Looking at the situation in Japan, we are facing a low birth rate and aging population, and the situation is intensifying at unprecedented speeds. We are also on the verge of reaching economic maturity. Under these circumstances, we recognize that our response to globalization has been too slow, and that there are risks that come with the overconcentration of our country's economic and human power in Tokyo. Japan is at a significant turning point. In fact, it would not be going too far to say that it is time for a second restoration.

 

Precisely because we are living in such an era, the knowledge, the skills, and, above all, the ability to face this changing world with flexibility, that you have acquired here in the birthplace of the Meiji Restoration, are essential in order for the world to develop in a sustainable manner. Take what you have discovered, nourished, and realized during your time at Yamaguchi University, and build on it further. Cultivate high ethical standards and a spirit that will never be beaten down. Looking back on my life, it has not always gone smoothly. When I faced difficulties, I was helped greatly by the presence of my friends and the experiences that I gained during university and in society. I advise you all to always be earnest, to face forward with sincerity, and to stick to what is right and just. Even if you have to take a detour, go down a path that you can be proud of. If you do, there is no roadblock that will not clear. Be tough, keep striving, and face challenges with courage, and you will lead a fulfilling life.

 

You also should not forget to stop and be grateful.

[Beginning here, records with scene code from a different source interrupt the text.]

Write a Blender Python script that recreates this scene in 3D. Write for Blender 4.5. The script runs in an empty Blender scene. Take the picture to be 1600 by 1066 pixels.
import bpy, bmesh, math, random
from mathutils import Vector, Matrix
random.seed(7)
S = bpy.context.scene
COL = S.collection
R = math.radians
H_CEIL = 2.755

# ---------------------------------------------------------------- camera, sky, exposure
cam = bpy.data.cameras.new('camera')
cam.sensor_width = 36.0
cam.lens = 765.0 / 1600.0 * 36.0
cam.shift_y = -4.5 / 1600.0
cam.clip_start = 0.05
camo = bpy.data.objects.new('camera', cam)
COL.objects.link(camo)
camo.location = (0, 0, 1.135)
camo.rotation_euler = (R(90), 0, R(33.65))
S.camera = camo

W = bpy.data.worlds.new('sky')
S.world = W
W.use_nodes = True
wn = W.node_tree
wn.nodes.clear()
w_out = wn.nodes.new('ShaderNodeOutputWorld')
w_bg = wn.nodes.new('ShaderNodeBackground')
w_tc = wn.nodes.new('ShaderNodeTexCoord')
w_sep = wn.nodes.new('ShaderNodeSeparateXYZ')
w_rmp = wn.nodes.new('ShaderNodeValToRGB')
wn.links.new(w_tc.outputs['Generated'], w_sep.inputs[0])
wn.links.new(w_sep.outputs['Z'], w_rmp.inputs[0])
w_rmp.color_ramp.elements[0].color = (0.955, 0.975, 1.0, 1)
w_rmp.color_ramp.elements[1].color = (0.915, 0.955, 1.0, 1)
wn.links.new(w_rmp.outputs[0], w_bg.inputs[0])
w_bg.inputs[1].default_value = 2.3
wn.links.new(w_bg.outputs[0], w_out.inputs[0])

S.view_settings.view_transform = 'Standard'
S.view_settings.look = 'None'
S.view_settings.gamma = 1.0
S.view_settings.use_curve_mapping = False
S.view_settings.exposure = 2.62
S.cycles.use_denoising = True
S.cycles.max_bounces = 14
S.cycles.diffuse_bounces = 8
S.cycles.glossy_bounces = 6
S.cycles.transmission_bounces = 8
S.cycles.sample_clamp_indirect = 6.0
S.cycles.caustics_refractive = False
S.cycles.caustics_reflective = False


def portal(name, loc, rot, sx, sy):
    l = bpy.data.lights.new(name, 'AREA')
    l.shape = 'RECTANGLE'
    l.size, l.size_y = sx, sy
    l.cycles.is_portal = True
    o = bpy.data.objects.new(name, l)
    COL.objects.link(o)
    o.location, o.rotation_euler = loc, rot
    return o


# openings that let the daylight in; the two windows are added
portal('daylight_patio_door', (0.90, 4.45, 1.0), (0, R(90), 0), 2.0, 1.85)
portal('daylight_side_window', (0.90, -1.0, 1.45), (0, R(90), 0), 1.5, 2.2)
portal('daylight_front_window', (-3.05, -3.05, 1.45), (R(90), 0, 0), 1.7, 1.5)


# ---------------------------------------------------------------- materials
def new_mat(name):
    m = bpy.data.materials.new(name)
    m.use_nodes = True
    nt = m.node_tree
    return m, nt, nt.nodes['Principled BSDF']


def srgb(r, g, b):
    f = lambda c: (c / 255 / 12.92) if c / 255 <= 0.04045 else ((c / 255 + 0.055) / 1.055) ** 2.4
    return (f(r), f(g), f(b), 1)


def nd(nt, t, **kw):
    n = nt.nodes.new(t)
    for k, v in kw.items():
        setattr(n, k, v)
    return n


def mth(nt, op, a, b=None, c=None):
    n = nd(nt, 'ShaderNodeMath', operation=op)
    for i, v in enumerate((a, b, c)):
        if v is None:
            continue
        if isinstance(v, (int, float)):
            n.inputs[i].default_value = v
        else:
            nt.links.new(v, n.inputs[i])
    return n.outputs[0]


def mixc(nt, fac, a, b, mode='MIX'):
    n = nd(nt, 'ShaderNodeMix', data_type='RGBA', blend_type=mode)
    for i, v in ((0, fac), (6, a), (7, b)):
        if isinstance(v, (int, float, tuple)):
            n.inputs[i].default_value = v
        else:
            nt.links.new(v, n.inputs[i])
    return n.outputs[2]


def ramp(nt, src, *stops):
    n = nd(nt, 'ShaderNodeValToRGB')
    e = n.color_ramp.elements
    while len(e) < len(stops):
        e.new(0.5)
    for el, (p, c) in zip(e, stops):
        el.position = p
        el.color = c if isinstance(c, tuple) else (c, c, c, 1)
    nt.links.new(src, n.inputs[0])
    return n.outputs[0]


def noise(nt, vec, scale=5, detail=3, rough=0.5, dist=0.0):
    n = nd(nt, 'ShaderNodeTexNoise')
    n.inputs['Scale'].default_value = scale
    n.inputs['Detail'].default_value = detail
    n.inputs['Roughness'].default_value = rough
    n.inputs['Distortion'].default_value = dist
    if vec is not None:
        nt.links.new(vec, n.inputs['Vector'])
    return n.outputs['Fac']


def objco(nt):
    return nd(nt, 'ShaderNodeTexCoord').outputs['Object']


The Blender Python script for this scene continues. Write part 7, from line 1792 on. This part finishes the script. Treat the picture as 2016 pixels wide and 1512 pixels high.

I am sure you have a good understanding of the fact that you are here thanks to your family, parents, and the many other people who have helped you to become who you are today. Even after graduating university, you will not be able to go through life without the help of others. Stay grateful. I advise you to tell people, “Thank you,” out loud, now and again. We tend to forget the things we take for granted. I hope that you do not lose this sensitivity to others.

 

Yamaguchi University holds an annual Homecoming Day to welcome alumni back to the campus with open arms. One day, you might speak about your life and future in front of younger students and former teachers at that event. Your alma mater will always welcome you warmly.

 

I would like to end with a well-known saying about life by the American thinker Thoreau. “Life isn’t about finding yourself; it’s about creating yourself.”

 

I wish for your further development and success, and, once again, offer my congratulations.